Calculating Radioactive Decay with Simultaneous Particle Emission

[erisedk]

Homework Statement

A radioactive material decays by simultaneous emission of two particles with respective half lives 1620 and 810 years. The time, in years, after which one-fourth of the material remains is:

Homework Equations

The Attempt at a Solution

I'm confused whether the half lives mentioned are of the original radioactive material itself, or of the the particles which are formed. In any case, I'm really not sure of how to deal with two particle emission. I've only ever done single decays and basic half life calculations. Please help?

 

[gleem]

I believe that you have a material that can decay through two different channels, one with a H.L. 1620 years and one with a H.L. of 810 years. The term simultaneous does not refer to the emission of two types at the same time.

 

[erisedk]

Yeah that's what I was thinking too. But what do I do after that?

 

[Orodruin]

Yeah that's what I was thinking too. But what do I do after that?

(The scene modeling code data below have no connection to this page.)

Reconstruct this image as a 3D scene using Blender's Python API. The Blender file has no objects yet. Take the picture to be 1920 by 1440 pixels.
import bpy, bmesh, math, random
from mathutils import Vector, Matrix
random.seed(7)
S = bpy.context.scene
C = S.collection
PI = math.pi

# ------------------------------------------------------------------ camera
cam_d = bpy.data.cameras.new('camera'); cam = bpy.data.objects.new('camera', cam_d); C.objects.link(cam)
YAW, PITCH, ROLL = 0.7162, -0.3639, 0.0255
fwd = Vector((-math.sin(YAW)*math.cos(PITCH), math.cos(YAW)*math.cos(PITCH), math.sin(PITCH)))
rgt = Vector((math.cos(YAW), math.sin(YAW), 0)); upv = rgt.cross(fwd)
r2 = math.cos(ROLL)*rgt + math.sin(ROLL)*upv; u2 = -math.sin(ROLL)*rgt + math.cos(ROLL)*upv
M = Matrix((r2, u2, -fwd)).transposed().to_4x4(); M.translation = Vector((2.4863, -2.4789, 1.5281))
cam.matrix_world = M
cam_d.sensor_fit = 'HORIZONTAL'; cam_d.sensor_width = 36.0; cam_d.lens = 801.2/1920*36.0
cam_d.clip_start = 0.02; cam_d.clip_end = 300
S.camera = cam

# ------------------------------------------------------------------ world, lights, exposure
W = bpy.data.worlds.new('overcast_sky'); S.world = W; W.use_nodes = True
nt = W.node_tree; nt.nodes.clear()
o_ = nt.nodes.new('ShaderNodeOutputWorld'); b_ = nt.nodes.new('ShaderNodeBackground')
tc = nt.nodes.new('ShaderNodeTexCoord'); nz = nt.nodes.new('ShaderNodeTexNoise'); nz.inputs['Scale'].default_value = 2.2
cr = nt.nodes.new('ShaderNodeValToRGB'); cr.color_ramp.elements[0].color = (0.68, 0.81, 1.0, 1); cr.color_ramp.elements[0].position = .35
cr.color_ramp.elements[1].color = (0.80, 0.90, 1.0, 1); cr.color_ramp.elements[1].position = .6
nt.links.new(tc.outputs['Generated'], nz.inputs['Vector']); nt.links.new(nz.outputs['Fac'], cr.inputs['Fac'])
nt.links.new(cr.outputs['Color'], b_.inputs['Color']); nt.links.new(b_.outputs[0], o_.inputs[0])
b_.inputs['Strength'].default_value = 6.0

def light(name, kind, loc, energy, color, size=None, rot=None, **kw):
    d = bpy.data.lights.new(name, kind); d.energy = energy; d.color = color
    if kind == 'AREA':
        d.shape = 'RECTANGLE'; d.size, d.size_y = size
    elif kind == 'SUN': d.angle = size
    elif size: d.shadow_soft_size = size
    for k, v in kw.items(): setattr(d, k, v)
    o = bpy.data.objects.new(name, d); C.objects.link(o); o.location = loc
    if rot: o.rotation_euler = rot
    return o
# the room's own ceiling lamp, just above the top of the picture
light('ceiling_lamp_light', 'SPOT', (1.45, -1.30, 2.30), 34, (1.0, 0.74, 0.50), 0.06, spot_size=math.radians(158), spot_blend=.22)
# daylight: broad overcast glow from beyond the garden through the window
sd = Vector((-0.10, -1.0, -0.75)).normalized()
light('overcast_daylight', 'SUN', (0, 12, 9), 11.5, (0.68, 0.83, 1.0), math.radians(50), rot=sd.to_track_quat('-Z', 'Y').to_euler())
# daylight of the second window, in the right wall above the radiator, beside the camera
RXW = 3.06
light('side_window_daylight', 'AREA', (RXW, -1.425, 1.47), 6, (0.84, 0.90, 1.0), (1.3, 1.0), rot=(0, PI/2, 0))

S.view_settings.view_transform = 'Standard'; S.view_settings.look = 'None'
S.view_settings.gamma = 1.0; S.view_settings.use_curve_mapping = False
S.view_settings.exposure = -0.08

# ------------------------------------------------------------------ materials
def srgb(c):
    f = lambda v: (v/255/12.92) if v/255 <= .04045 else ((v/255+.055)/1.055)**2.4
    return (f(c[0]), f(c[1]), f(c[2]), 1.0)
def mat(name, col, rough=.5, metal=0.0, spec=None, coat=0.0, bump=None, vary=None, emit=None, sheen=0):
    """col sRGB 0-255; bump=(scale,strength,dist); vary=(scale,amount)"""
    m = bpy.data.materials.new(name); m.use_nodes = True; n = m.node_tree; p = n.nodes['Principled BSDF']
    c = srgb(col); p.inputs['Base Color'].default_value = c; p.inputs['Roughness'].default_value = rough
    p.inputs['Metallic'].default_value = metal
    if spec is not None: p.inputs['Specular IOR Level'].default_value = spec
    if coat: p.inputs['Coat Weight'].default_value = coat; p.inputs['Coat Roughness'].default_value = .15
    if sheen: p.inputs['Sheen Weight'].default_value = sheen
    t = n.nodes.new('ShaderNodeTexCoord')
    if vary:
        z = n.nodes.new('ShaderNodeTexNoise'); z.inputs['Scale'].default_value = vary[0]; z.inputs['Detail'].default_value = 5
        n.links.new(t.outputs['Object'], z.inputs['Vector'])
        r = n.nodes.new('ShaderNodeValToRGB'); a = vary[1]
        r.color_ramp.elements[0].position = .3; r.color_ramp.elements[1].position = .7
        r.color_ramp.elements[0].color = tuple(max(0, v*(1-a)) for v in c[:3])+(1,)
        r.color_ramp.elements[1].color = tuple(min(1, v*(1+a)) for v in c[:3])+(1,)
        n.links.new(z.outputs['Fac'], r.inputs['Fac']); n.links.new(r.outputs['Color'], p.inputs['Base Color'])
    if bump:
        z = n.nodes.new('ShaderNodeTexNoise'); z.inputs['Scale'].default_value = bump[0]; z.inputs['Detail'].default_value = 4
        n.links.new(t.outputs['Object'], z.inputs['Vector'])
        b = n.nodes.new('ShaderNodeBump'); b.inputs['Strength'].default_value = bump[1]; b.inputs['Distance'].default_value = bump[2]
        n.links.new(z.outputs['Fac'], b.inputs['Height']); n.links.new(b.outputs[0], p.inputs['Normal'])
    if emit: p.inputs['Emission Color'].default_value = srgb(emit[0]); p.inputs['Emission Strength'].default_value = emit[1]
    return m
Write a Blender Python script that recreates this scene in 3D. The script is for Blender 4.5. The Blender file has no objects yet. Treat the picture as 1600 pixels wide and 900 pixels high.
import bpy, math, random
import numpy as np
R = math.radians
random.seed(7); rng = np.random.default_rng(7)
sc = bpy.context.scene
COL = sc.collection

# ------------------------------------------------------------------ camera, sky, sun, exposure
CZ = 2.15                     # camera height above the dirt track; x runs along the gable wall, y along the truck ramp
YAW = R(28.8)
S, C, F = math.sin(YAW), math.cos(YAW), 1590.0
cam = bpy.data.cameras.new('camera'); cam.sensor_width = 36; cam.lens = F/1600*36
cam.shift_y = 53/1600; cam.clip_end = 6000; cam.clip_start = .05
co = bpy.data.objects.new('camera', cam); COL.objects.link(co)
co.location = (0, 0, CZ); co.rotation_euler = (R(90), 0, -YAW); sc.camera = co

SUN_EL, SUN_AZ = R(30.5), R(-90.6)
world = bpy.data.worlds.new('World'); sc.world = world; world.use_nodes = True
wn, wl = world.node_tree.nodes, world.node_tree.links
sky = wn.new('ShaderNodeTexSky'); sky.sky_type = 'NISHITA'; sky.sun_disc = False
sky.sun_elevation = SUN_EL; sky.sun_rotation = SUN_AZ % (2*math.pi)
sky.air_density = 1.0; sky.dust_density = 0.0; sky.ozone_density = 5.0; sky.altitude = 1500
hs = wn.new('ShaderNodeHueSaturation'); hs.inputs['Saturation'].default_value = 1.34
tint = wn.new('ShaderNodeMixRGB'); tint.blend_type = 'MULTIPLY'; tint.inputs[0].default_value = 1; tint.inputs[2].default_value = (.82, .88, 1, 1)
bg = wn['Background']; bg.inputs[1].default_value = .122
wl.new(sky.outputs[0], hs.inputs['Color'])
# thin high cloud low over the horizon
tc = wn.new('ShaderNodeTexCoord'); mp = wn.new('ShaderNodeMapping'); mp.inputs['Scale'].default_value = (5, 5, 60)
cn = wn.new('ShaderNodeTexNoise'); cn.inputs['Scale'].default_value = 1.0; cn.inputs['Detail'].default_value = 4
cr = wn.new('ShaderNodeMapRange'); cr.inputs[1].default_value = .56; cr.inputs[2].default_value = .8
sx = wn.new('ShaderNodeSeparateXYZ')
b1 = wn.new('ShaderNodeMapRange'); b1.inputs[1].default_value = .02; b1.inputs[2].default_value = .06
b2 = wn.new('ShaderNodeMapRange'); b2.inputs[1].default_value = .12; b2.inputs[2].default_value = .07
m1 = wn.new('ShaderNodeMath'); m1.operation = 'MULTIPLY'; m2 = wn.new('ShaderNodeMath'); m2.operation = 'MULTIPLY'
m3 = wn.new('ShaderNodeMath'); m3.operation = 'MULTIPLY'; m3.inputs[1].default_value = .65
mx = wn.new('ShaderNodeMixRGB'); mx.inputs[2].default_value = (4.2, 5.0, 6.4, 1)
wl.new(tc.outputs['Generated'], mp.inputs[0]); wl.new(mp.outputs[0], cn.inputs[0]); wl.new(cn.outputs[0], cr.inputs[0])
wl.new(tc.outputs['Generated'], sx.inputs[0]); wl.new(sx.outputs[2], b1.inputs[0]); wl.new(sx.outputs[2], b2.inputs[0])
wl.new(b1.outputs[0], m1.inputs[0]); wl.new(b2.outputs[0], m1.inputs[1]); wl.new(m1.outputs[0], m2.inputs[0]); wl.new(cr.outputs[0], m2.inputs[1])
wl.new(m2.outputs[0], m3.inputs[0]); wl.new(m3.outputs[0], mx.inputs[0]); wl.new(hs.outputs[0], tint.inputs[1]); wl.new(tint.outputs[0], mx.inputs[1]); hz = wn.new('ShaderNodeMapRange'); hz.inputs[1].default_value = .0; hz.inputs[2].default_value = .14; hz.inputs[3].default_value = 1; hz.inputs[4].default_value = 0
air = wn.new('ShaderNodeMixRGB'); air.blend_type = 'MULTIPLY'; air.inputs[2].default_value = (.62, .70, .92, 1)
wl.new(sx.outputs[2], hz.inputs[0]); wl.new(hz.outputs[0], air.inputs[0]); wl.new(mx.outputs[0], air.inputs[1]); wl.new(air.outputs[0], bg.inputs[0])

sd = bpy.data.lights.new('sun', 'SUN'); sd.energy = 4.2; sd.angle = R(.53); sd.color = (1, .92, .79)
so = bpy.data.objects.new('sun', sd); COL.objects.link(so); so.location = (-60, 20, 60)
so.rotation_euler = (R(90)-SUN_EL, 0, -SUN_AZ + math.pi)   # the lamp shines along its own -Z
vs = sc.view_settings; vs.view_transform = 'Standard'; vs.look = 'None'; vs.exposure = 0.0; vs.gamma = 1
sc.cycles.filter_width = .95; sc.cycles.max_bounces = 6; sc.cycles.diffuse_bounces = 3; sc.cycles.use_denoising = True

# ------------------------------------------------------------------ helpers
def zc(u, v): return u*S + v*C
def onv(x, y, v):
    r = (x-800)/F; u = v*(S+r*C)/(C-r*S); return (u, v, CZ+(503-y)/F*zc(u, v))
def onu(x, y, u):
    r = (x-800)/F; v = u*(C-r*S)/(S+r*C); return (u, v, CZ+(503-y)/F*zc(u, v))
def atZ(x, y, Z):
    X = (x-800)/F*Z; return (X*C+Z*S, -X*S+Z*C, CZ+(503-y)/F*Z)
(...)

You need to find an expression which describes how much of tthe substance will remain after a given time.

 

[gleem]

How do you think the rate of decay of the parent related to the rate of formation of the daughters?

 

[erisedk]

I'm extremely sorry for replying after so long!

How do you think the rate of decay of the parent related to the rate of formation of the daughters?

I suppose the rate of decay of the parent is equal to the rate of formation of the daughter. So, I'm guessing the rate of decay would be equal to the sum of rates of formation of the two nuclei. Here's what I did.
N = N₀e^-λt where N is the number of nuclei left after time t and the decay constant is λ.
Rate of formation of both the nuclei would be λ_iN.
So,
dN/dt = λN = λ₁N + λ₂N where λ₁, λ₂ are the decay constants of the two different daughter nuclei.
So, N cancels.
I get t_1/2 = 1620*810/1620+810 = 540 years
So, 1/4th will remain after 540*2 = 1080 years.

Which is the right answer. Thank you!